# Stated task
Using the data below, copy each line that includes the word "charcoal".

# Data section
— begin —
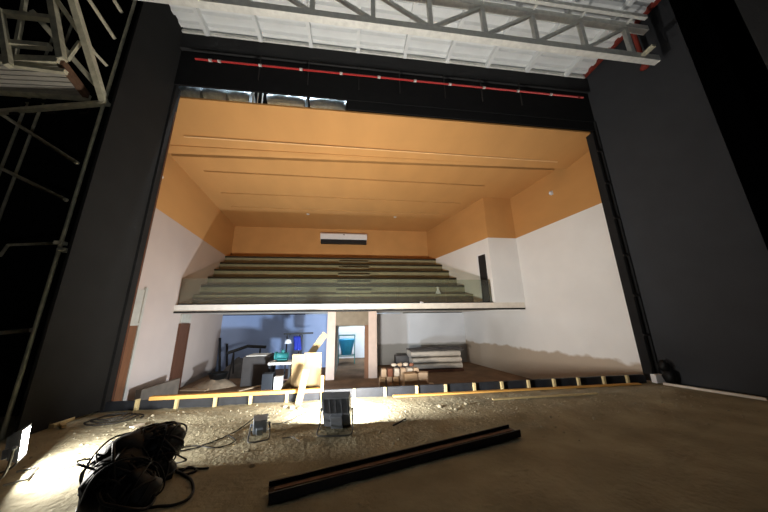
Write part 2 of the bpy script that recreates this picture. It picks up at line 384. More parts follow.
# bottle + rag on the balcony
p = at_y(438,290,12.3); zt = 2.78
t = thing('white_bottle', 'small white bottle with flared base standing on the lowest balcony tier', 'bottle', (p.x,12.3,zt))
MB().lathe([(.14,0),(.15,.04),(.12,.1),(.05,.24),(.05,.3)], n=16).build('body','acwhite',t,smooth=True)
MB().lathe([(.06,.3),(.075,.32),(.06,.38)], n=14).build('cap','sheet',t,smooth=True)
p = at_y(421,299,10.78)
m = MB(); m.rock((p.x,10.79,ZL1+.035), .05, 4, .7, 2); m.rock((p.x+.07,10.79,ZL1+.03), .04, 5, .7, 2)
tag(m.build('paper_scrap','acwhite',smooth=True), 'tiny crumpled white scrap lying on the balcony front edge', 'paper')
# ================================================================== DOORS AND POSTS UNDER THE BALCONY
def left_panel(m, ya, yb, za, zb, off, th, mi=0):
    m.prism([(LX(ya)+off,ya),(LX(ya)+off+th,ya),(LX(yb)+off+th,yb),(LX(yb)+off,yb)], za, zb, mi); return m
t = thing('hall_side_door', 'brown wooden door with pale transom panel in the left hall wall near the stage', 'door', (LX(8.3),8.3,ZF), absolute=True)
left_panel(MB(), 7.5, 8.85, ZF, 1.55, .0, .04).build('leaf','brown',t)
left_panel(MB(), 7.5, 8.85, 1.62, 2.62, .0, .03).build('transom','pale',t)
m = left_panel(MB(), 8.85, 8.95, ZF, 2.7, 0, .07); left_panel(m, 7.5, 8.85, 1.55, 1.62, 0, .06); m.build('frame','pale',t)
t = thing('hall_side_door', 'dark brown narrow door in the left hall wall below the balcony', 'door', (LX(11.8),11.8,ZF), absolute=True)
left_panel(MB(), 11.35, 12.0, ZF, 1.5, 0, .05).build('leaf','darkbrown',t)
m = left_panel(MB(), 11.27, 11.35, ZF, 1.58, 0, .07); left_panel(m, 12.0, 12.08, ZF, 1.58, 0, .07); left_panel(m, 11.35, 12.0, 1.5, 1.58, 0, .07); m.build('frame','darkbrown',t)
left_panel(MB(), 11.3, 12.08, 1.62, 1.95, 0, .06).build('transom','pale',t)
# portal
t = thing('doorway_portal', 'cream posts and brown header framing the doorway under the balcony', 'doorway', (.1,12.5,ZF), absolute=True)
def portal_post(pxa, pxb, Y):
    a = at_y(pxa,345,Y).x; b = at_y(pxb,345,Y).x
    return MB().box(a, b, Y, Y+.08, ZF, (1.38 if pxa==364.5 else ZL0+.03))
portal_post(326.5,335,12.5).build('post','cream',t,bevel=.01); portal_post(368.5,377,12.5).build('post','cream',t,bevel=.01)
MB().box(at_y(334.5,345,12.5).x, at_y(369,345,12.5).x, 12.51, 12.7, 1.38, ZL0+.03).build('header','header',t)
portal_post(364.5,368.6,12.51).build('inner_jamb','brown',t)
# low kerb at the left
k = MB(); k.prism([(-6.25,9.1),(-6.1,9.1),(-6.0,10.7),(-6.15,10.7)], ZF, -.3)
tag(k.build('low_kerb_wall','kerb'), 'low grey kerb wall beside the left hall wall behind the stage edge', 'kerb')
# ================================================================== STAGE EDGE FRAMING
t = thing('stage_edge_framing', 'low row of black panels and pale timber studs along the stage edge', 'barrier', (1.3,6.0,0), absolute=True)
m = MB(); m.box(-4.66, 7.25, 5.99, 6.015, -.02, .17)
m.build('black_panel','panelblk',t)
for px in (139,178,216,251,287,354,385,417,446,475,503,530,556,581,607,631):
    x = at_y(px,395,5.96).x; w_ = .05
    MB().box(x-w_/2, x+w_/2, 5.93, 5.988, -.03, .20).build('stud','pine',t)
a = at_y(150,400,5.96).x; b = at_y(321,392,5.96).x
MB().box(a, b, 5.925, 6.03, .172, .235).build('top_batten','pineo',t)
MB().box(b, 7.2, 5.99, 6.05, .172, .19).build('top_rail','panelblk',t)
x = at_y(322,395,5.9).x
tag(MB().box(x-.025, x+.025, 5.86, 5.92, 0, .5).build('marker_stake','pineo'), 'thin yellow timber stake standing just behind the big floodlight', 'stake')
x = at_y(301,395,5.8).x
m = MB(); m.bar((x-.03,5.74,.01),(x+.06,5.915,.62), .13, .03, up=(0,1,0))
tag(m.build('timber_offcut','ply'), 'short pale board propped against the stage edge in front of the plywood', 'board')
# plywood leaning behind the edge
def lean(name, px0, px1, ztop, ybot, ytop, label, cat, m_, th=.02, group=None, tilt=0, zbot=ZF):
    a = at_y(px0,375,ytop).x; b = at_y(px1,375,ytop).x; mm = MB()
    dy = th
    mm.hexa([(a+tilt,ybot,zbot),(b+tilt,ybot,zbot),(b+tilt,ybot+dy,zbot),(a+tilt,ybot+dy,zbot),(a,ytop,ztop),(b,ytop,ztop),(b,ytop+dy,ztop),(a,ytop+dy,ztop)])
    return tag(mm.build(name, m_), label, cat, group)
lean('plywood_sheet', 291, 304, .88, 6.75, 6.30, 'left pale plywood sheet leaning upright behind the stage edge', 'plywood', 'ply', tilt=-.06)
lean('plywood_sheet', 303, 320.5, .90, 6.82, 6.36, 'right and wider pale plywood sheet leaning behind the stage edge', 'plywood', 'ply')
a = at_y(277,406,6.75); b = at_y(325,335,6.75)
d = (b-a).normalized(); a2 = a-d*0.0
m = MB(); m.bar(Vector((a.x,6.9,-.1))-d*.2, Vector((b.x,6.9,b.z+.03)), .16, .025, up=(0,1,0)); bb = m.build('long_plank','ply'); tag(bb, 'long narrow plank slanting up to the right behind the plywood sheets', 'plank')
# ================================================================== MASKING
def leg(name, pts, z1, m_, label, th=.05, cat='curtain', grp=None):
    m = MB()
    for i in range(len(pts)-1):
        a, b = Vector(pts[i]), Vector(pts[i+1]); d = (b-a).normalized(); n = Vector((-d.y,d.x))*th/2
        P = [a-n, b-n, b+n, a+n]
        if sum(P[i][0]*P[(i+1)%4][1]-P[(i+1)%4][0]*P[i][1] for i in range(4)) < 0: P.reverse()
        m.prism([tuple(q) for q in P], .04, z1)
    o = m.build(name, m_); return tag(o, label, cat, grp)
def folds(a, b, n, amp, seed=1):
    a, b = Vector(a), Vector(b); d = (b-a).normalized(); nn = Vector((-d.y,d.x)); out = []
    for i in range(n+1):
        t = i/n; out.append(a+(b-a)*t+nn*amp*math.sin(t*n*.9+seed))
    return out
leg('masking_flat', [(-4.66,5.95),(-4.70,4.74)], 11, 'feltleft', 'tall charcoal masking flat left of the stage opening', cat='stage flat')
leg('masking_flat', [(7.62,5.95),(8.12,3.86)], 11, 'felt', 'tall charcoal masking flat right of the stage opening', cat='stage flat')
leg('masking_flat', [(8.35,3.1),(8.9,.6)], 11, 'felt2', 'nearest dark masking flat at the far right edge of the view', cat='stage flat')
# proscenium borders and frames
t = thing('proscenium_border', 'black border boards over the stage opening behind the red pipe', 'border', (1.4,5.95,7.6), absolute=True)
MB().box(-4.72, 7.66, 5.84, 5.975, 8.72, 9.2).build('upper_fascia','felt2',t)
MB().box(-4.72, 7.60, 5.93, 5.975, 7.60, 8.70).build('lower_board','border',t)
MB().box(-.2, 7.6, 5.95, 5.975, 7.30, 7.60).build('drop_board','border',t)
t = thing('opening_frame', 'black upright frame with small cleats at the right side of the stage opening', 'frame', (7.45,5.95,0), absolute=True)
m = MB(); m.box(7.40, 7.47, 5.93, 6.15, 0.03, 7.2); m.build('inner_post','black',t)
m = MB(); m.box(7.56, 7.63, 5.9, 5.97, 0.03, 7.6); m.build('outer_post','black',t)
for z in (1.1,2.1,3.2,4.3,5.4,6.5): MB().box(7.40, 7.60, 5.90, 5.93, z, z+.05).build('cleat','darkline',t)
t = thing('opening_frame', 'black upright post with thin brown edging at the left side of the stage opening', 'frame', (-4.6,5.95,0), absolute=True)
MB().box(-4.70, -4.59, 5.96, 6.15, 0.03, 7.60).build('post','black',t); MB().box(-4.59, -4.582, 6.1, 6.13, 0.03, 6.9).build('edging','darkbrown',t)
tag(MB().box(7.28, 7.52, 5.78, 5.9, .03, .22).build('white_block','acwhite',bevel=.01), 'small white block at the foot of the right frame', 'block')
m = MB(); m.rock((7.50,5.66,.2), .13, 9, 1.2, 2); m.rock((7.48,5.70,.42), .1, 10, 1.4, 2); tag(m.build('bunched_black_cloth','rubber',smooth=True), 'bunched black cloth heap at the foot of the right masking flat', 'cloth')
# ================================================================== RED PIPE
t = thing('sprinkler_pipe', 'thin bright red pipe running across the black border above the stage opening', 'pipe', (1.5,5.8,8.4), absolute=True)
MB().tube([(-4.15,5.78,8.30),(7.2,5.78,8.35)], .025, 10).build('run','redpaint',t,smooth=True)
for px in (210,219,260,301,341,379,415,450,484,518,551,579):
    p = at_y(px, 62+(px-198)*.0942, 5.78)
    MB().tube([(p.x-.04,5.78,8.3+.05*(p.x+4.15)/11.35),(p.x+.04,5.78,8.3+.05*(p.x+4.15)/11.35)], .036, 10).build('coupling','clampwhite' if px != 579 else 'rust',t,smooth=True)
for px in (259,308,359,400,445,482,521):
    p = at_y(px, 62+(px-198)*.0942, 5.78); z = 8.32
    MB().box(p.x-.008, p.x+.008, 5.80, 5.84, z-.45, z+.38).build('hanger','darkline',t)
struct(MB().box(-8.2, 9, 6.14, 8.2, 9.3, 9.4).build('ceiling_attic', 'void'))
t = thing('tube_light', 'added unseen tube light in the void above the ochre ceiling, near the foil ducts', 'light', (-2.3,6.3,9.2))  # added tube, hidden by the border, to brighten the foil ducts
MB().box(-1.6,1.6,-.04,.04,.03,.1).build('fitting','acwhite',t); MB().tube([(-1.5,0,0),(1.5,0,0)], .025, 10).build('tube','lens_atticfill',t)
# foil ducts above the ceiling edge
for i, (a, b) in enumerate(((184,203),(207,229),(232,252),(270,307),(312,346))):
    xa = at_y(a,92,6.5).x; xb = at_y(b,95,6.5).x
    m = MB(); m.tube(smoothpath([(xa,6.60,7.88),(xa*.6+xb*.4,6.56,7.91),(xb,6.58,7.87)],5), lambda t_: .24+.01*math.sin(t_*19), 16); m.tube([((xa+xb)/2,6.58,8.1),((xa+xb)/2,6.58,9.298)], .01, 6)
    tag(m.build('foil_duct','foil',smooth=True), f'silver foil duct in the gap above the ceiling edge, {["first","second","third","fourth","fifth"][i]} from the left', 'duct')
m = MB()
for a in (255,259.5,264): m.tube([(at_y(a,92,6.4).x,6.3,9.298),(at_y(a,92,6.4).x+.02,6.3,7.47)], .02, 8)
tag(m.build('duct_hanger_rods','galv'), 'three thin grey rods between the foil ducts', 'rods')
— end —
# Solution to the exercise
leg('masking_flat', [(-4.66,5.95),(-4.70,4.74)], 11, 'feltleft', 'tall charcoal masking flat left of the stage opening', cat='stage flat')
leg('masking_flat', [(7.62,5.95),(8.12,3.86)], 11, 'felt', 'tall charcoal masking flat right of the stage opening', cat='stage flat')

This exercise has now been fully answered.